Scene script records
# # #
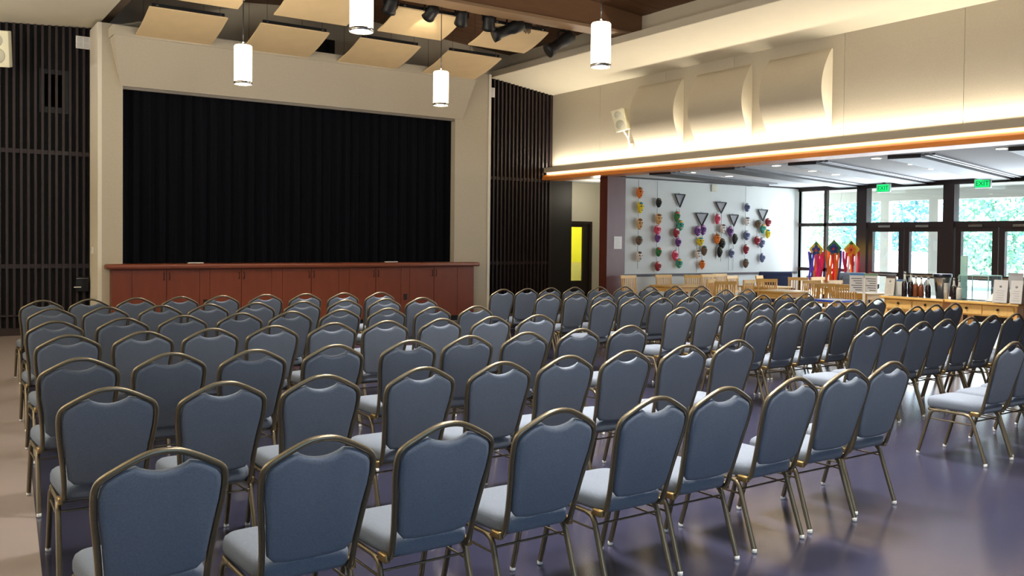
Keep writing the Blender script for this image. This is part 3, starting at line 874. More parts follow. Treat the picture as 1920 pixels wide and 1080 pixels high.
def chair_meshes():
    H = [(0, 0.0), (0.05, 0.006), (0.1, 0.027), (0.15, 0.054), (0.19, 0.079), (0.208, 0.102), (0.2135, 0.14), (0.21, 0.21), (0.2, 0.29), (0.189, 0.38), (0.182, 0.46)]
    right = [bp(u, d) for u, d in H]
    left = [bp(-u, d) for u, d in H[1:]]
    tail = lambda s: [Vector((s*0.180, -0.212, 0.405)), Vector((s*0.181, -0.19, 0.372)), Vector((s*0.184, -0.13, 0.362))]
    path = tail(-1)[::-1]+left[::-1]+right+tail(1)
    back = MB().tube(catmull(path, 3), 0.0125, 8).mesh('back_frame', frame_m)
    # pad outline (inside the tube)
    ins = 0.0115
    o = [(0.092, 0.047), (0.125, 0.056), (0.15, 0.068), (0.18, 0.088), (0.195, 0.11), (0.2005, 0.15), (0.197, 0.21), (0.184, 0.29), (0.175, 0.38), (0.166, 0.45), (0.14, 0.478), (0.08, 0.487)]
    scoop = [(0.07, 0.058), (0.045, 0.068), (0.02, 0.0735)]
    half = [(0, 0.0745)]+scoop[::-1]+[(0.088, 0.046)]+o[1:]+[(0, 0.489)]
    loop = half+[(-u, d) for u, d in half[1:-1]][::-1]
    n = len(loop)
    L = [Vector((u, d, 0)) for u, d in loop]
    def inset(amt):
        res = []
        for i in range(n):
            a, b, c = L[i-1], L[i], L[(i+1) % n]
            t1 = (b-a).normalized(); t2 = (c-b).normalized()
            nn = Vector((-(t1+t2).y, (t1+t2).x, 0)).normalized()
            res.append(b+nn*amt)
        return res
    rings = []
    for amt, off in ((0.03, 0.026), (0.012, 0.022), (0.002, 0.012), (0, 0), (0.002, -0.009), (0.009, -0.015), (0.022, -0.017)):
        R_ = inset(amt)
        rings.append([bp(p.x, p.y, off) for p in R_])
    vs = [v for r in rings for v in r]; fs = []
    for i in range(len(rings)-1):
        for j in range(n): fs.append((i*n+j, i*n+(j+1) % n, (i+1)*n+(j+1) % n, (i+1)*n+j))
    fs.append(tuple(range(n))); fs.append(tuple((len(rings)-1)*n+j for j in range(n))[::-1])
    bm = bmesh.new()
    bv = [bm.verts.new(v) for v in vs]
    for f in fs: bm.faces.new([bv[i] for i in f])
    bmesh.ops.triangulate(bm, faces=[f for f in bm.faces if len(f.verts) > 4])
    bmesh.ops.recalc_face_normals(bm, faces=bm.faces)
    for f in bm.faces: f.smooth = True
    pad = bpy.data.meshes.new('backrest'); bm.to_mesh(pad); bm.free(); pad.materials.append(fabric)
    # seat
    def outline(sc, k=48):
        pts = []
        for i in range(k):
            a = 2*pi*i/k
            c, s_ = cos(a), sin(a)
            e = 0.32
            x = (abs(c)**e)*(1 if c >= 0 else -1); y = (abs(s_)**e)*(1 if s_ >= 0 else -1)
            w = 0.2 + 0.012*y
            pts.append((x*(w-sc), y*(0.222-sc)+0.005))
        return pts
    prof = [(0.03, 0.372), (0.008, 0.378), (0.0, 0.395), (0.0, 0.425), (0.006, 0.443), (0.02, 0.455), (0.05, 0.462), (0.1, 0.466)]
    k = 48; vs = []; fs = []
    for sc, z in prof:
        for x, y in outline(sc, k): vs.append((x, y, z))
    for i in range(len(prof)-1):
        for j in range(k): fs.append((i*k+j, i*k+(j+1) % k, (i+1)*k+(j+1) % k, (i+1)*k+j))
    fs.append(tuple(range(k))[::-1]); fs.append(tuple((len(prof)-1)*k+j for j in range(k)))
    seat = MB().add(vs, fs, True).mesh('seat', fabric)
    sf = MB()
    sf.tube(catmull([(0.195, -0.13, 0.36), (0.197, 0.15, 0.36), (0.185, 0.19, 0.36), (0.14, 0.2, 0.36), (-0.14, 0.2, 0.36), (-0.185, 0.19, 0.36), (-0.197, 0.15, 0.36), (-0.195, -0.13, 0.36)], 3), 0.011, 7)
    sf.tube([(-0.19, -0.14, 0.36), (0.19, -0.14, 0.36)], 0.009, 6)
    seatf = sf.mesh('seat_frame', frame_m)
    legs = []
    for sx in (-1, 1):
        for sy in (-1, 1):
            if sy < 0: pts = [(sx*0.195, -0.09, 0.358), (sx*0.197, -0.125, 0.352), (sx*0.199, -0.15, 0.325), (sx*0.203, -0.258, 0.014)]
            else: pts = [(sx*0.197, 0.10, 0.358), (sx*0.197, 0.155, 0.352), (sx*0.2, 0.178, 0.325), (sx*0.203, 0.268, 0.014)]
            m = MB().tube(catmull(pts[:3], 3)+[Vector(pts[3])], 0.0135, 8).mesh('leg', frame_m)
            gl = MB().lathe([(0.012, 0), (0.0145, 0.004), (0.014, 0.018), (0.012, 0.022)], (pts[3][0], pts[3][1], 0.0), 10).mesh('glide', glide_m)
            legs.append((m, gl))
    strs = []
    for sx in (-1, 1):
        strs.append(MB().tube([(sx*0.2, 0.19, 0.29), (sx*0.2, -0.165, 0.29)], 0.0055, 6).mesh('stretcher', frame_m))
    strs.append(MB().tube([(-0.2, -0.158, 0.315), (0.2, -0.158, 0.315)], 0.0055, 6).mesh('stretcher', frame_m))
    br = [MB().bbox(sx*0.19-0.014, sx*0.19+0.014, -0.2, -0.135, 0.355, 0.39, 0.008).mesh('bracket', brass_m) for sx in (-1, 1)]
    return back, pad, seat, seatf, legs, strs, br
CM = chair_meshes()
def banquet_chair(x, y, rz, label, group):
    back, pad, seat, seatf, legs, strs, br = CM
    t = empty('banquet_chair', (x, y, 0.0027), rz, label, 'chair', group)
    def P(me, n, par=t):
        o = bpy.data.objects.new(n, me); COL.objects.link(o); o.parent = par; return o
    P(back, 'back_frame'); P(pad, 'backrest'); P(seat, 'seat'); P(seatf, 'seat_frame')
    for m, g in legs: P(g, 'glide', P(m, 'leg'))
    for m in strs: P(m, 'stretcher')
    for m in br: P(m, 'bracket')
    return t
LEFT = [[(1.244, 11.01), (1.73, 11.027), (2.223, 11.029), (2.721, 11.034), (3.207, 11.01), (3.757, 11.016), (4.262, 10.968), (4.769, 10.929), (5.264, 10.86)], [(1.189, 9.745), (1.675, 9.726), (2.198, 9.701), (2.678, 9.677), (3.189, 9.676), (3.715, 9.645), (4.236, 9.657), (4.751, 9.659), (5.254, 9.671)], [(1.034, 8.283), (1.578, 8.349), (2.093, 8.376), (2.624, 8.407), (3.108, 8.378), (3.621, 8.366), (4.119, 8.318), (4.63, 8.266), (5.12, 8.191)], [(0.971, 7.078), (1.485, 7.093), (1.982, 7.084), (2.476, 7.076), (2.993, 7.071), (3.476, 7.04), (4.007, 7.006), (4.537, 6.982), (5.034, 6.941)], [(0.841, 5.703), (1.348, 5.692), (1.839, 5.61), (2.384, 5.603), (2.947, 5.598), (3.472, 5.654), (4.0, 5.661), (4.547, 5.675), (5.095, 5.693)], [(0.794, 4.52), (1.303, 4.428), (1.801, 4.387), (2.388, 4.378), (2.893, 4.339), (3.408, 4.374), (3.917, 4.384), (4.47, 4.413), (5.038, 4.46)], [(0.719, 3.122), (1.243, 3.024), (1.761, 3.005), (2.295, 2.997), (2.862, 2.998), (3.345, 3.025), (3.912, 3.051), (4.431, 3.091), (4.955, 3.163)]]
RIGHT = [[(7.225, 10.837), (7.672, 10.858), (8.12, 10.876), (8.568, 10.859), (9.015, 10.805), (9.463, 10.706), (9.911, 10.607), (10.359, 10.496), (10.806, 10.342)], [(7.16, 9.616), (7.614, 9.59), (8.068, 9.555), (8.522, 9.525), (8.975, 9.508), (9.429, 9.457), (9.883, 9.42), (10.337, 9.394), (10.791, 9.36)], [(7.12, 8.411), (7.564, 8.374), (8.008, 8.329), (8.451, 8.287), (8.895, 8.254), (9.339, 8.238), (9.783, 8.216), (10.227, 8.188), (10.671, 8.179)], [(7.011, 7.008), (7.455, 6.997), (7.898, 6.99), (8.342, 6.978), (8.786, 6.973), (9.23, 6.976), (9.673, 6.948), (10.117, 6.958), (10.561, 6.969)], [(6.909, 5.816), (7.377, 5.82), (7.844, 5.824), (8.311, 5.832), (8.779, 5.842), (9.246, 5.87), (9.713, 5.905), (10.181, 5.948), (10.648, 5.975)], [(6.872, 4.598), (7.338, 4.638), (7.804, 4.679), (8.27, 4.719), (8.736, 4.739), (9.202, 4.762), (9.668, 4.763)], [(6.792, 3.354)]]
RIGHT[5] += [(RIGHT[5][-1][0]+0.46, RIGHT[5][-1][1]+0.02)]
x7, y7 = RIGHT[6][0]
RIGHT[6] = [(x7, y7), (x7+0.48, y7+0.05), (x7+0.95, y7+0.1), (x7+1.42, y7+0.14)]
def all_chairs():
    for side, rows in (('left', LEFT), ('right', RIGHT)):
        for r, row in enumerate(rows):
            n = len(rows)
            rn = 'front row' if r == 0 else ('back row' if r == n-1 else '%s row from the stage' % ORD[r])
            for i, (x, y) in enumerate(row):
                where = 'leftmost' if i == 0 else '%s from the left' % ORD[i]
                rz = radians(random.gauss(0, 0.6))
                c = banquet_chair(x+0.355*sin(rz)*-1, y+0.355, rz, 'blue-grey banquet chair, %s block, %s, %s' % (side, rn, where), 'banquet chairs in the %s block' % side)
                if side == 'right': c.scale = (0.955, 1, 1)
all_chairs()

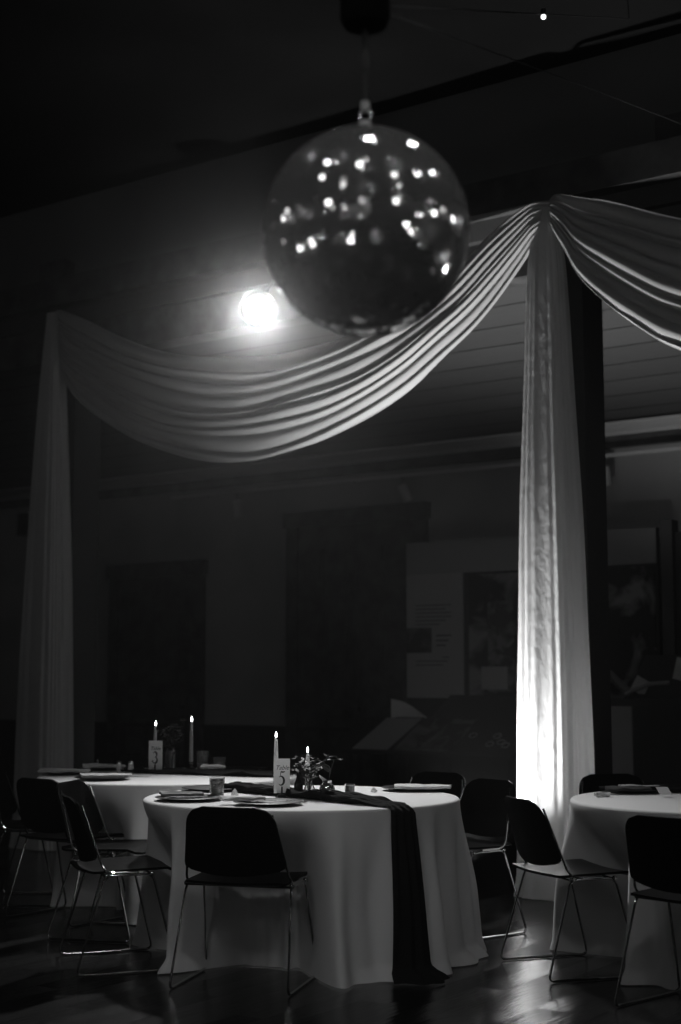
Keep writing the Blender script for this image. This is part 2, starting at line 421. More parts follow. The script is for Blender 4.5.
def swag(name, x0, x1, up, lo, label, seed, lean=.17, deep=1.):
    U, Lw = spline(up), spline(lo); NU, NV = 150, 120; rg = random.Random(seed)
    # irregular pleats down the swag: list of (position, depth)
    ps = []; v = 0.
    while v < 1: ps.append((v, rg.uniform(.35, 1.35))); v += rg.uniform(.07, .17)
    ps.append((1.0, 1.))
    def pleat(v):
        for (a, da), (b, db) in zip(ps, ps[1:]):
            if v <= b:
                t = (v-a)/(b-a); return (math.sin(PI*t)**.9)*(da + (db-da)*t)
        return 0
    vs = []; fs = []
    for j in range(NV+1):
        v = j/NV
        for i in range(NU+1):
            u = i/NU; x = x0 + (x1-x0)*u
            zu, zl = U(x), Lw(x); hgt = max(.02, zu-zl)
            g = math.sin(PI*min(1, max(0, u)))**.5
            vv = min(1, max(0, v + .018*math.sin(5*u*PI + 9*v + seed)*g))
            z = zu - hgt*v
            dep = (.026 + .048*g)*deep
            y = 7.885 - .05*(1-g)**2 - dep*pleat(vv) + lean*g*v - .05*g*math.sin(PI*v) + .012*noise.noise(Vector((x*2.2, v*6, seed))) + .14*(1 - smooth01(min(u, 1-u)/.04))
            vs.append((x, y, z + .025*g*pleat(vv)*(1-v)))
    W = NU+1
    for j in range(NV):
        for i in range(NU):
            a = j*W+i; fs.append((a, a+1, a+W+1, a+W))
    o = MB().add(vs, fs).build(name, M_swag, auto=180)
    return tag(o, label, 'swag', 'chiffon swags along the beam')
up = [(-8.42, 4.31), (-8.28, 4.27), (-8.0, 4.15), (-7.51, 3.91), (-7.04, 3.74), (-6.44, 3.63), (-5.96, 3.61), (-5.3, 3.70), (-4.62, 3.97), (-4.33, 4.17), (-4.06, 4.305), (-3.86, 4.345)]
lo = [(-8.42, 4.10), (-8.38, 3.98), (-8.30, 3.78), (-8.13, 3.53), (-7.68, 3.22), (-7.24, 3.03), (-6.82, 2.92), (-6.43, 2.89), (-6.13, 2.92), (-5.61, 3.03), (-5.11, 3.22), (-4.78, 3.42), (-4.47, 3.63), (-4.16, 3.92), (-3.97, 4.12), (-3.86, 4.20)]
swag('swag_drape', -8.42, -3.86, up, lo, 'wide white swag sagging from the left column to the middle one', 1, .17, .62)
sh = 4.55
upR = [(-4.00, 4.33), (-3.88, 4.345), (-3.7, 4.29), (-3.48, 4.22), (-3.09, 4.05), (-2.6, 3.87), (-1.9, 3.68), (-1.3, 3.64), (-.7, 3.72), (-.1, 3.97), (.3, 4.25), (.5, 4.33)]
loR = [(-4.00, 4.22), (-3.90, 4.14), (-3.78, 3.95), (-3.71, 3.80), (-3.56, 3.62), (-3.34, 3.42), (-3.11, 3.25), (-2.6, 3.02), (-1.9, 2.9), (-1.3, 2.93), (-.7, 3.12), (-.1, 3.5), (.3, 3.95), (.5, 4.15)]
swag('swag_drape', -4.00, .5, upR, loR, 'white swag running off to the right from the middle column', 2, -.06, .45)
upL = [(-13.2, 4.33), (-12.5, 3.95), (-11.5, 3.65), (-10.5, 3.66), (-9.4, 4.0), (-8.9, 4.24), (-8.55, 4.31)]
# ------------------------------------------------------------------ tables and cloths
T1, T2, T3 = (-4.21, 5.683), (-5.795, 6.478), (-2.409, 6.70)
class Cloth:
    def __init__(s, c, R, seed, dents, flare, pud=1.):
        s.pud = pud; s.c, s.R, s.dents, s.flare = c, R, dents, flare
        s.ws = wave(seed, [(8, .28), (11, .38), (15, .42), (19, .40), (26, .30), (37, .14)])
        s.seed = seed
    def dent(s, a):
        d = 0
        for a0, dep, hw in s.dents:
            x = abs((a - a0 + PI) % (2*PI) - PI)
            d = max(d, dep*(1 - smooth01((x-hw*.55)/(hw*.6))))
        return d
    def rad(s, a, z):
        t = max(0., (TZ - z)/TZ)
        d = s.dent(a); f = ev(s.ws, a + .03*math.sin(3*t))
        f = f*(1-.25*t) + .35*max(0, f)*t
        r = s.R + .010 + s.flare*t**1.3 + .060*f*smooth01(t*1.6)*(1-.5*min(1, d*3)) - d*smooth01(t/.55)
        if t > .9: r += s.pud*(.035 + .03*math.sin(9*a + s.seed))*smooth01((t-.9)/.1)*(1 - min(1, d*4))
        return r
    def pt(s, a, z, off=0):
        r = s.rad(a, z) + off; return (s.c[0] + r*math.cos(a), s.c[1] + r*math.sin(a), z)
    def build(s, label):
        NA = 420; vs = []; fs = []; rings = []
        for r in (.02, .25, .5, .68, .735, s.R-.006): rings.append(('t', r))
        rings += [('e', .3), ('e', .7), ('e', 1.)]
        zs = [TZ - .014 - (TZ-.02)*(k/44.)**.95 for k in range(1, 45)]
        rings += [('s', max(.005, z)) for z in zs]
        for k, q in rings:
            for i in range(NA):
                a = 2*PI*i/NA
                if k == 't':
                    z = TZ + .0012*noise.noise(Vector((q*math.cos(a)*7, q*math.sin(a)*7, s.seed)))
                    vs.append((s.c[0]+q*math.cos(a), s.c[1]+q*math.sin(a), z))
                elif k == 'e':
                    b = q*PI/2; r = s.R - .006 + .016*math.sin(b)
                    vs.append((s.c[0]+r*math.cos(a), s.c[1]+r*math.sin(a), TZ - .014*(1-math.cos(b))))
                else: vs.append(s.pt(a, q))
        n = len(rings)
        fs.append(tuple(range(NA)))
        for j in range(n-1):
            for i in range(NA):
                a = j*NA+i; b = j*NA+(i+1) % NA; fs.append((a, b, b+NA, a+NA))
        o = MB().add(vs, fs).build('tablecloth', M_linen, auto=180)
        return tag(o, label, 'tablecloth', 'floor-length round tablecloths')
def ang(c, p): return math.atan2(p[1]-c[1], p[0]-c[0])
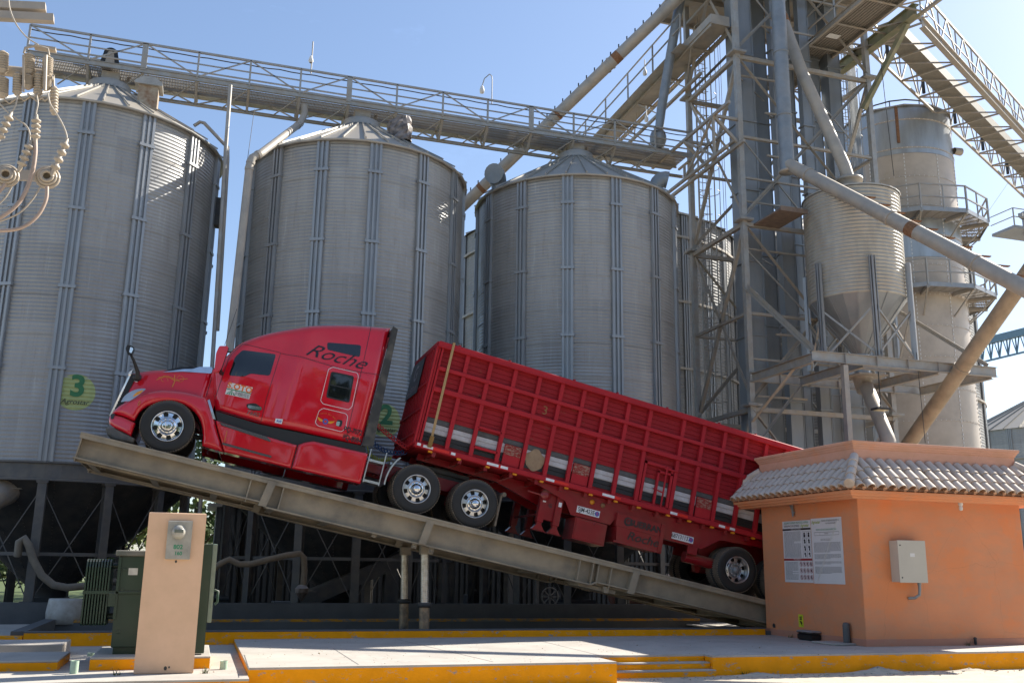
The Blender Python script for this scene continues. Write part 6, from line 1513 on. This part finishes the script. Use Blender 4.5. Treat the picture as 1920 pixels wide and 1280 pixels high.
# # #
**PROBLEM TO SOLVE**
Filter the listing above by the word "parts"; copy each line that passes.

**RESULT OF THIS TASK**
Keep writing the Blender script for this image. This is part 3, starting at line 874. More parts follow. Treat the picture as 1920 pixels wide and 1080 pixels high.
Keep writing the Blender script for this image. This is part 2, starting at line 421. More parts follow. The script is for Blender 4.5.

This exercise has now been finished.